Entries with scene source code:
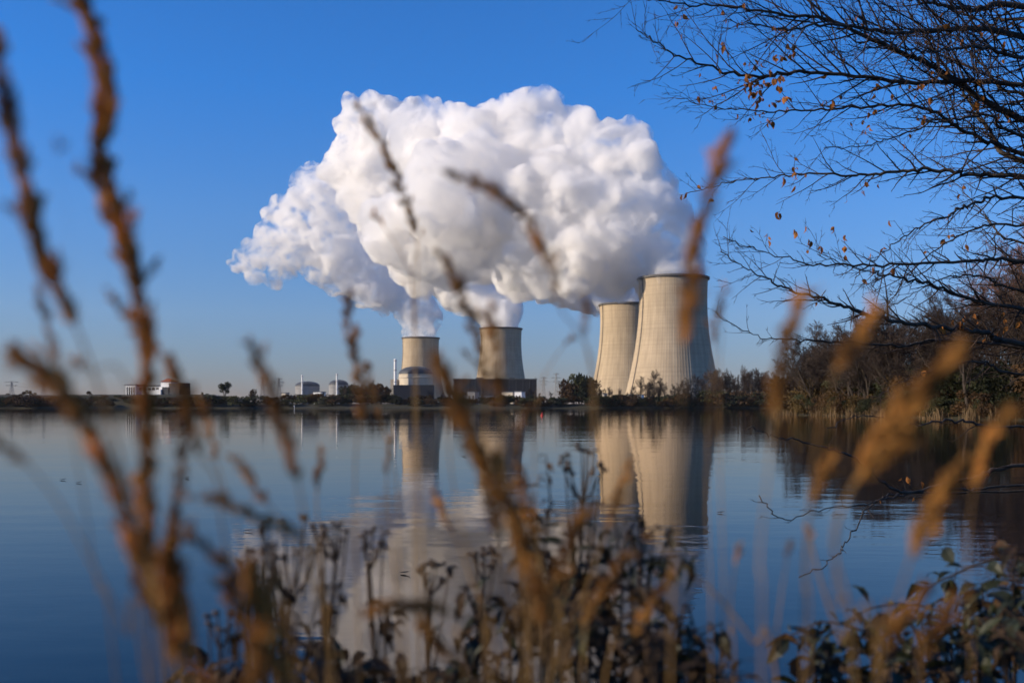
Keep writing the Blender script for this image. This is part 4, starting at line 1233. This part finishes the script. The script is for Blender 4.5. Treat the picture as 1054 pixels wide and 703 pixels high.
BG = 'bramble canes on the near bank at the right'
shoot([(938, 640), (956, 606), (985, 590), (1012, 579), (1056, 570), (1110, 600), (1150, 690)], 2.2, 22, 26, 'bramble cane arching highest above the lower right corner', 'bramble', BG, name='bramble_cane', r=.005)
shoot([(868, 640), (900, 625), (940, 622), (990, 640), (1040, 690)], 2.0, 30, 28, 'bramble cane with dark leaves reaching left over the water', 'bramble', BG, name='bramble_cane', r=.004)
shoot([(812, 655), (850, 640), (900, 655), (950, 690)], 1.9, 26, 30, 'lowest bramble cane tip, farthest left of the brambles', 'bramble', BG, name='bramble_cane', r=.004)
shoot([(1010, 600), (1016, 640), (1024, 690)], 2.1, 34, 30, 'upright leafy cane at the lower right with larger leaves', 'bramble', BG, name='bramble_cane', r=.004)
shoot([(1046, 560), (1042, 620), (1040, 690)], 2.1, 40, 30, 'upright leafy cane at the right edge', 'bramble', BG, name='bramble_cane', r=.004, lm='mixed_leaf')
shoot([(985, 585), (975, 640), (980, 690)], 2.3, 26, 26, 'thin leafy cane left of the larger leaved one', 'bramble', BG, name='bramble_cane', r=.004)
for k in range(34):
    px = 824 + 250 * (k + rng.uniform(0, .9)) / 34; py = rng.uniform(628, 690) - max(0, (px - 960) * .42) + (22 if px < 900 else 0)
    shoot([(px + rng.normal(0, 26), py), (px + rng.normal(0, 12), py + 30), (px + rng.normal(0, 14), py + 80)], rng.uniform(1.5, 2.3), 28, 28, 'low bramble sprout filling the lower right corner', 'bramble', 'low bramble sprouts of the lower right corner', name='bramble_sprout', lm=('green_leaf', 'green_leaf', 'mixed_leaf', 'dead_leaf')[k % 4], r=.003)

# ------------------------------------------------------------------ bits floating on the lake
M['float'] = mat('wet_leaf', (0.012, 0.010, 0.007), 0.5, scale=20)
for px, py in ((65, 494), (82, 497), (194, 492), (255, 547), (417, 590), (443, 655), (742, 528), (478, 470)):
    d = CAMZ * F / (py - HY)
    m = MB(); L = .10 + .0035 * d
    leaf_mesh(m, Vector((-L / 2, 0, .012)), Vector((1, rng.normal(0, .3), .02)), Vector((0, 0, 1)), L, L * .5, -.15)
    o = m.build('floating_leaf', M['float']); o.location = (X(px, d), d, 0); tag(o, 'dark leaf floating on the open lake', 'leaf', 'leaves floating on the lake')
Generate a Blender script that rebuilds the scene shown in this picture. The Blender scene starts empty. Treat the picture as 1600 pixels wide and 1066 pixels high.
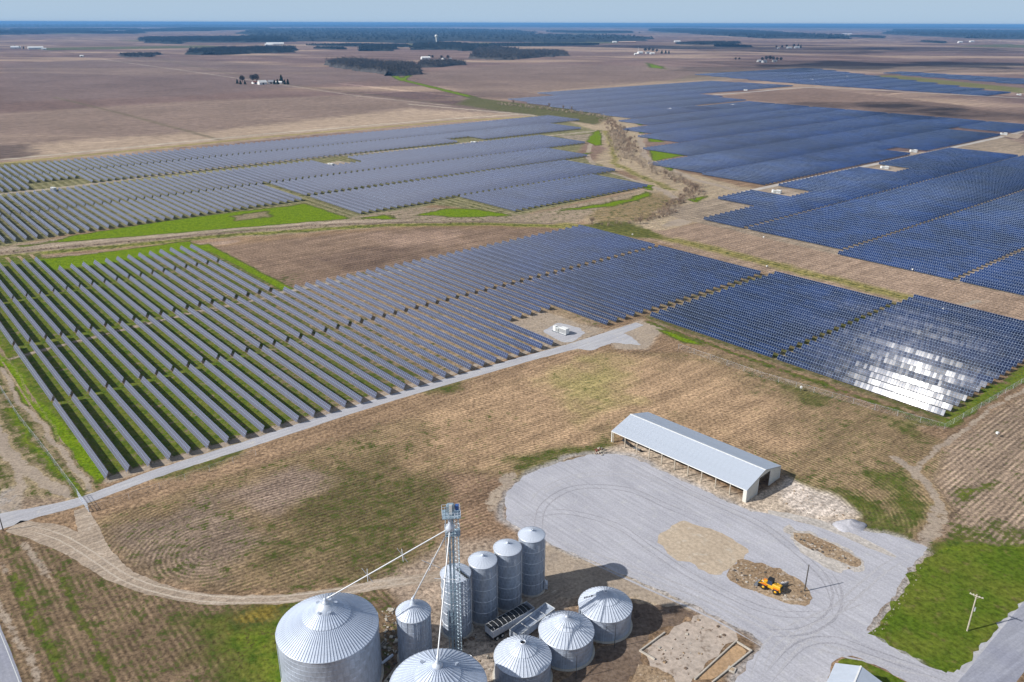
import bpy, bmesh, math, random
import numpy as np
from mathutils import Vector, Matrix
random.seed(7); RNG = np.random.default_rng(7)
C = bpy.context.scene
COL = C.collection
R = math.radians

# ------------------------------------------------------------------ camera, sky, sun, exposure
H = 115.0                       # drone height in metres
FPX = 1244.0                    # focal length for a 1600 px wide frame
PITCH = math.atan(497.0 / FPX)
ROLL = R(0.18)
cam = bpy.data.cameras.new('camera'); camo = bpy.data.objects.new('camera', cam); COL.objects.link(camo)
cam.sensor_width = 36.0; cam.lens = 36.0 * FPX / 1600.0
cam.clip_start = 1.0; cam.clip_end = 200000.0
camo.matrix_world = Matrix.Translation((0, 0, H)) @ Matrix.Rotation(math.pi / 2 - PITCH, 4, 'X') @ Matrix.Rotation(ROLL, 4, 'Z')
C.camera = camo

SUN_AZ, SUN_EL = 253.0, 35.0    # azimuth clockwise from +Y
world = bpy.data.worlds.new('World'); C.world = world; world.use_nodes = True
wn = world.node_tree.nodes; wl = world.node_tree.links; wn.clear()
sky = wn.new('ShaderNodeTexSky'); sky.sky_type = 'NISHITA'; sky.sun_disc = False
sky.sun_elevation = R(SUN_EL); sky.sun_rotation = R(SUN_AZ)
sky.altitude = 300; sky.air_density = 1.15; sky.dust_density = 1.6; sky.ozone_density = 2.5
bg = wn.new('ShaderNodeBackground'); bg.inputs['Strength'].default_value = 0.063
wo = wn.new('ShaderNodeOutputWorld')
tcs = wn.new('ShaderNodeTexCoord'); spx = wn.new('ShaderNodeSeparateXYZ'); wl.new(tcs.outputs['Generated'], spx.inputs[0])
mr = wn.new('ShaderNodeMapRange'); mr.interpolation_type = 'SMOOTHSTEP'; wl.new(spx.outputs['Z'], mr.inputs['Value'])
mr.inputs['From Min'].default_value = -.02; mr.inputs['From Max'].default_value = .30; mr.inputs['To Min'].default_value = .88; mr.inputs['To Max'].default_value = .0
mxs = wn.new('ShaderNodeMix'); mxs.data_type = 'RGBA'; wl.new(mr.outputs[0], mxs.inputs['Factor']); wl.new(sky.outputs[0], mxs.inputs[6]); mxs.inputs[7].default_value = (6.9, 9.3, 12.0, 1)
# thin high veil of cloud over the blue
vn = wn.new('ShaderNodeTexNoise'); vn.inputs['Scale'].default_value = 2.2; vn.inputs['Detail'].default_value = 5; vm = wn.new('ShaderNodeMapping'); vm.inputs['Scale'].default_value = (1, 1, 2.6)
wl.new(tcs.outputs['Generated'], vm.inputs['Vector']); wl.new(vm.outputs[0], vn.inputs['Vector'])
v1 = wn.new('ShaderNodeMapRange'); wl.new(vn.outputs['Fac'], v1.inputs['Value']); v1.inputs['From Min'].default_value = .35; v1.inputs['From Max'].default_value = .65; v1.inputs['To Min'].default_value = .08; v1.inputs['To Max'].default_value = .42
v2 = wn.new('ShaderNodeMapRange'); v2.interpolation_type = 'SMOOTHSTEP'; wl.new(spx.outputs['Z'], v2.inputs['Value']); v2.inputs['From Min'].default_value = .06; v2.inputs['From Max'].default_value = .22
v3 = wn.new('ShaderNodeMath'); v3.operation = 'MULTIPLY'; wl.new(v1.outputs[0], v3.inputs[0]); wl.new(v2.outputs[0], v3.inputs[1])
mxv = wn.new('ShaderNodeMix'); mxv.data_type = 'RGBA'; wl.new(v3.outputs[0], mxv.inputs['Factor']); wl.new(mxs.outputs[2], mxv.inputs[6]); mxv.inputs[7].default_value = (9.5, 10.0, 11.0, 1)
wl.new(mxv.outputs[2], bg.inputs['Color']); wl.new(bg.outputs[0], wo.inputs['Surface'])
sun = bpy.data.lights.new('sun', 'SUN'); sun.energy = 5.0; sun.angle = R(0.55); sun.color = (1.0, 0.955, 0.89)
suno = bpy.data.objects.new('sun', sun); COL.objects.link(suno)
sdir = Vector((math.sin(R(SUN_AZ)) * math.cos(R(SUN_EL)), math.cos(R(SUN_AZ)) * math.cos(R(SUN_EL)), math.sin(R(SUN_EL))))
suno.rotation_euler = sdir.to_track_quat('Z', 'Y').to_euler(); suno.location = (0, 0, 300)
C.view_settings.view_transform = 'Standard'; C.view_settings.look = 'None'
C.view_settings.exposure = 0.12; C.view_settings.gamma = 1.0; C.view_settings.use_curve_mapping = False
C.render.engine = 'CYCLES'
C.cycles.max_bounces = 5; C.cycles.diffuse_bounces = 2; C.cycles.glossy_bounces = 3
C.cycles.transmission_bounces = 2; C.cycles.volume_bounces = 0; C.cycles.transparent_max_bounces = 6
C.cycles.sample_clamp_indirect = 4.0

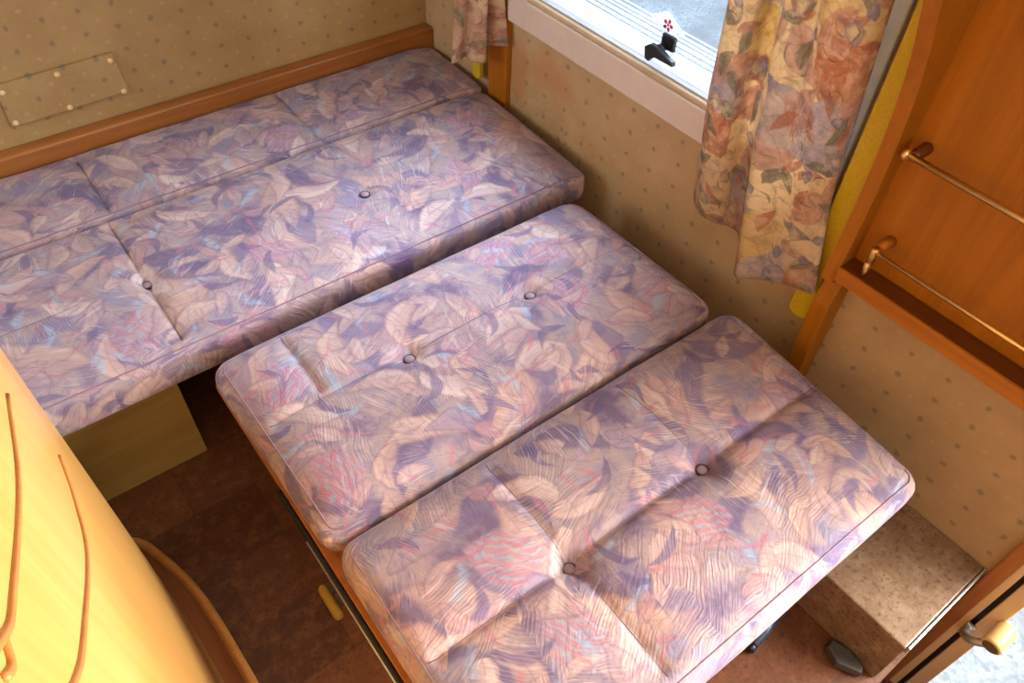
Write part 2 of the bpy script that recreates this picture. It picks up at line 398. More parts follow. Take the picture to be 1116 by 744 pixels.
PVCW = plain('white_sash_plastic', (236, 238, 242), .35, var=.01)
SEAL = plain('window_seal', (196, 172, 140), .6)
DARKSEAL = plain('dark_rubber', (24, 22, 22), .5)
BLACK = plain('black_plastic', (26, 28, 32), .35)
GREYPL = plain('grey_plastic', (78, 74, 70), .5)
YELLOW = plain('yellow_webbing', (196, 168, 8), .6, nscale=200)
CREAM = plain('screw_cap_plastic', (236, 202, 150), .4)
STEELB = plain('blue_grey_steel', (86, 98, 124), .35, .5)
JSHADE = plain('shaded_jamb_plastic', (150, 154, 156), .5)  # frame plastic made greyer to paint in the dim light on this jamb
CEIL = plain('ceiling_board', (222, 210, 190), .7)
VENTW = None
GRAVEL = gravel_material()
VINYL = floor_material('cork_pattern_vinyl', (112, 62, 30), (78, 40, 18), (136, 86, 46), (54, 28, 14))
VINYLB = floor_material('daylit_cork_pattern_vinyl', (130, 102, 76), (124, 90, 58), (170, 144, 116), (60, 42, 30), True)  # floor vinyl again, paler and greyer to paint in the door's daylight
WP_BACK = wallpaper('wallpaper_end_wall', 0, .114*S, .0667*S, CAMZ-.786*S, .049*S)
WP_SIDE = wallpaper('wallpaper_window_wall', 1, .323*S, .070*S, CAMZ-.948*S, .0525*S, True, (176, 148, 108), (190, 162, 122))
WP_REST = wallpaper('wallpaper_plain_side', 1, 0, .08, 0, .06)
def glass_material():
    m = NT('acrylic_pane'); t = m.n('ShaderNodeBsdfTransparent'); t.inputs[0].default_value = (.93, .97, 1, 1)
    g = m.n('ShaderNodeBsdfGlossy'); g.inputs['Roughness'].default_value = .05
    mx = m.n('ShaderNodeMixShader'); mx.inputs[0].default_value = .05
    m.t.links.new(t.outputs[0], mx.inputs[1]); m.t.links.new(g.outputs[0], mx.inputs[2]); m.t.links.new(mx.outputs[0], m.out.inputs[0])
    return m.mat
PANE = glass_material()
def streak_material(name, clear):
    m = NT(name); t = m.n('ShaderNodeBsdfTransparent'); d = m.n('ShaderNodeBsdfDiffuse'); d.inputs[0].default_value = (.9, .93, .97, 1)
    l = m.n('ShaderNodeBsdfTranslucent'); l.inputs[0].default_value = (.9, .94, 1, 1); m1 = m.n('ShaderNodeMixShader'); m1.inputs[0].default_value = .62
    m.t.links.new(d.outputs[0], m1.inputs[1]); m.t.links.new(l.outputs[0], m1.inputs[2])
    mx = m.n('ShaderNodeMixShader'); mx.inputs[0].default_value = 1-clear
    m.t.links.new(t.outputs[0], mx.inputs[1]); m.t.links.new(m1.outputs[0], mx.inputs[2]); m.t.links.new(mx.outputs[0], m.out.inputs[0])
    return m.mat
REFLECT = streak_material('pane_reflection', .35)  # whitish film for the reflections drawn on the pane
SASHW = streak_material('translucent_white_sash', .0)

# ================================================================== the shell
FL = -1.385
XR, YB, XL, YF, ZC = 1.07, 1.74, -.75, -.98, .16
WT = .03                                                  # wall thickness
bm = B(); box(bm, XL, .74, YF, -.05, FL-.04, FL); box(bm, XL, XR, -.05, YB, FL-.04, FL); struct('floor', bm, VINYL)
bm = B(); box(bm, XL, XR, YF, YB, ZC, ZC+.04)
struct('ceiling', bm, CEIL)
bm = B(); box(bm, XL-WT, XR+WT, YB, YB+WT, FL-.04, ZC+.04); struct('wall_back', bm, WP_BACK)
bm = B(); box(bm, XL-WT, XL, YF, .95, FL-.04, ZC+.04); box(bm, XL-WT, XL, 1.62, YB, FL-.04, ZC+.04); box(bm, XL-WT, XL, .95, 1.62, FL-.04, -.72); box(bm, XL-WT, XL, .95, 1.62, .06, ZC+.04); struct('wall_left', bm, WP_REST)
bm = B(); box(bm, XL+.0005, XL+.012, .91, 1.66, -.76, -.7205); box(bm, XL+.0005, XL+.012, .91, 1.66, .0605, .10); box(bm, XL+.0005, XL+.012, .91, .9495, -.7204, .0604); box(bm, XL+.0005, XL+.012, 1.6205, 1.66, -.7204, .0604); struct('added_window_left', bm, PVC)  # unseen window frame and opening, added so daylight reaches the right wall
bm = B(); box(bm, XL-WT, -.5, YF-WT, YF, FL-.04, ZC+.04); box(bm, .6, XR+WT, YF-WT, YF, FL-.04, ZC+.04); box(bm, -.5, .6, YF-WT, YF, FL-.04, -.62); box(bm, -.5, .6, YF-WT, YF, .05, ZC+.04); struct('wall_front', bm, WP_REST)
bm = B(); box(bm, -.5, .6, YF-.004, YF+.008, -.66, -.6205); box(bm, -.5, .6, YF+.0005, YF+.008, .0505, .09); box(bm, -.54, -.5005, YF+.0005, YF+.008, -.66, .09); box(bm, .6005, .64, YF+.0005, YF+.008, -.66, .09); struct('added_window_front', bm, PVC)  # window added out of view to let in the front fill
WY0, WY1, WZ0, WZ1 = .515, 1.295, -.745, -.10             # window opening
DY0, DY1, DZ1 = -.74, -.125, .05                          # door opening
bm = B()
box(bm, XR, XR+WT, WY1, YB, FL-.04, ZC+.04); box(bm, XR, XR+WT, WY0, WY1, FL-.04, WZ0); box(bm, XR, XR+WT, WY0, WY1, WZ1, ZC+.04)
box(bm, XR, XR+WT, -.05, WY0, FL-.04, ZC+.04); box(bm, XR, XR+WT, DY0, -.05, DZ1, ZC+.04); box(bm, XR, XR+WT, YF, DY0, FL-.04, ZC+.04)
struct('wall_right', bm, WP_SIDE)
# step well below the doorway
bm = B(); box(bm, .72, .74, -.74, -.052, -1.74, FL-.041); box(bm, .74, XR, -.052, -.030, -1.74, FL-.041); box(bm, .72, XR, -.74, -.052, -1.76, -1.74)
struct('trim_1', bm, VINYL)
# ground outside
bm = B(); box(bm, -6, 14, -8, 14, -2.06, -2.0); struct('ground', bm, GRAVEL)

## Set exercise
Go through the material and select each line with the string "part" in it.

## Result of this task
Keep writing the Blender script for this image. This is part 4, starting at line 1233. This part finishes the script. The script is for Blender 4.5. Treat the picture as 1054 pixels wide and 703 pixels high.
Write part 2 of the bpy script that recreates this picture. It picks up at line 398. More parts follow. Take the picture to be 1116 by 744 pixels.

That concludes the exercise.